時計が1軒の家にいくつもある現在と違って、昔は洋の東西を問わず、お寺や教会の鐘の音は冠婚葬祭などの宗教的行事のみならず、時刻を知らせる役割も果たしていた。
日本の童謡「夕焼け小焼け」や、ミレーの名画「晩鐘」などは、寺や教会の鐘の音が子供や農民に遊びや仕事をやめて帰宅する時間が近づいたことを知らせていたことを示す代表的な童謡と絵画である。
ローマから東に約160キロのぺスカッセロリ村は 海抜約1千メートルの山地にあり避暑地として名高い。
この村に約1,100年前に創立された「聖ピエトロ・パオロ教会」の司祭アンドレア・フォリオ神父は、村の少子高齢化で教会の鐘が葬式ばかりに鳴るのにうんざりして一計を案じた。

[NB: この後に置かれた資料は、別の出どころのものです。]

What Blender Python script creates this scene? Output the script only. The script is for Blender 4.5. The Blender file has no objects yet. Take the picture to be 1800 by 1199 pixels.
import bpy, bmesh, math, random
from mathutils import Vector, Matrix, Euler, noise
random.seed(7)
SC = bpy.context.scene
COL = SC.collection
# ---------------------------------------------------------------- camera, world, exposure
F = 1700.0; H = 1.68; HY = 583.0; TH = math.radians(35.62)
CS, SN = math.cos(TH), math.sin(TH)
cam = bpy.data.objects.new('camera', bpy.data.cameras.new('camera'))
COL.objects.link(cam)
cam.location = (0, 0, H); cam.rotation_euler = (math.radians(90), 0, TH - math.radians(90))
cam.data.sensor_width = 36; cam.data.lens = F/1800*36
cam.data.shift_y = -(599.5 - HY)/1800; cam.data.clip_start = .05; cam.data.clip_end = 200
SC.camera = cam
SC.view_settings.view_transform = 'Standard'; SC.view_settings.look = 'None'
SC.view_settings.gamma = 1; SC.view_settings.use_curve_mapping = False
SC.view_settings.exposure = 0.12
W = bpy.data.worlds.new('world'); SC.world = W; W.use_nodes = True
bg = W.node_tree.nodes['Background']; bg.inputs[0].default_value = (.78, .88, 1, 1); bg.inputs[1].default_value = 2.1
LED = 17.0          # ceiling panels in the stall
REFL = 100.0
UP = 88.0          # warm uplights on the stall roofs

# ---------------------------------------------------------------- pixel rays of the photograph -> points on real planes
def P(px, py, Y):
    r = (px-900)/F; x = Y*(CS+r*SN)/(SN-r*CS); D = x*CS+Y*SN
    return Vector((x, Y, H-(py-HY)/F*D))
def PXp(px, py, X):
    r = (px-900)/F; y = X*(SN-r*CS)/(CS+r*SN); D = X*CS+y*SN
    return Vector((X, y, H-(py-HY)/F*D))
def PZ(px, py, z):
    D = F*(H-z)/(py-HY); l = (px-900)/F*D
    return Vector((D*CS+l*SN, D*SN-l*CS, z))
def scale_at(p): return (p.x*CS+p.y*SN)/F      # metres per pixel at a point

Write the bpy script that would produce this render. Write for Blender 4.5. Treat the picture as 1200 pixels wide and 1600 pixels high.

「村民の諸君、特に若い女性の皆さん、今度から赤ちゃんが生まれるたびに赤ちゃんの100歳までの長寿を祈り教会の鐘を100回鳴らすことにします」と。奇抜な案に村民は驚いたものの多くが賛成した。
イタリアの少子化は著しく、一昨年の老齢化による死者の数が63万4千人だったのに対し、新生児は44万8千人であった。
これではフォリオ神父が心配するごとく、教会の鐘はまさに「誰(た)がために鳴る」のか問いたくなる。